Isaiah Walker was born and raised in Keaukaha near Richardson’s. He and Kahalioumi grew up together with the park as their backyard.
He learned how to swim there, ran around the fishpond and other areas of the 8-acre park with his childhood friends and developed a deep connection and camaraderie with the place and community.
It became a kind of pu‘uhonua, a place of refuge, for him through tough times, including after his parents divorced. He also scattered his father’s ashes there.
“A lot of my memories and my identity are linked to this place,” said Walker, who is now academic vice president at Brigham Young University-Hawai‘i on O‘ahu. “Being from this place grounded me as this ʻāina hānau [birthplace] that always filled my sense of worth and identity. I knew I could take on the world and all the challenges because of that strong sense of feeling of strength that I gained from this particular space.”
He’s experienced firsthand the impact of Richardson’s mana, its power and strength.

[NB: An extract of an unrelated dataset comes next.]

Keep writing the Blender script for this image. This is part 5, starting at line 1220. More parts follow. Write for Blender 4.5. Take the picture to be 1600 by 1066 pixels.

Walker is glad the park, Richardson Ocean Center and educational opportunities offered there are now more accessible for everyone, especially local residents and keiki.
“Access for our local kids near the ocean is increasingly more and more difficult,” he said. “So it really brings pleasure and warmth and hope to my heart to see that programs like this provide that accessibility for our keiki and for our lāhui [people] to come and to enjoy this space.”
Parks and Rec is proud and excited to be making progress on accessibility improvements at park facilities around the island.
“Recreation resources are critical for health and well-being and should be available to everyone,” said Hawai‘i County Department of Parks and Recreation Director Maurice Messina on Tuesday afternoon. “We are thrilled to share the completion of the Richardson Ocean Park project with the community.”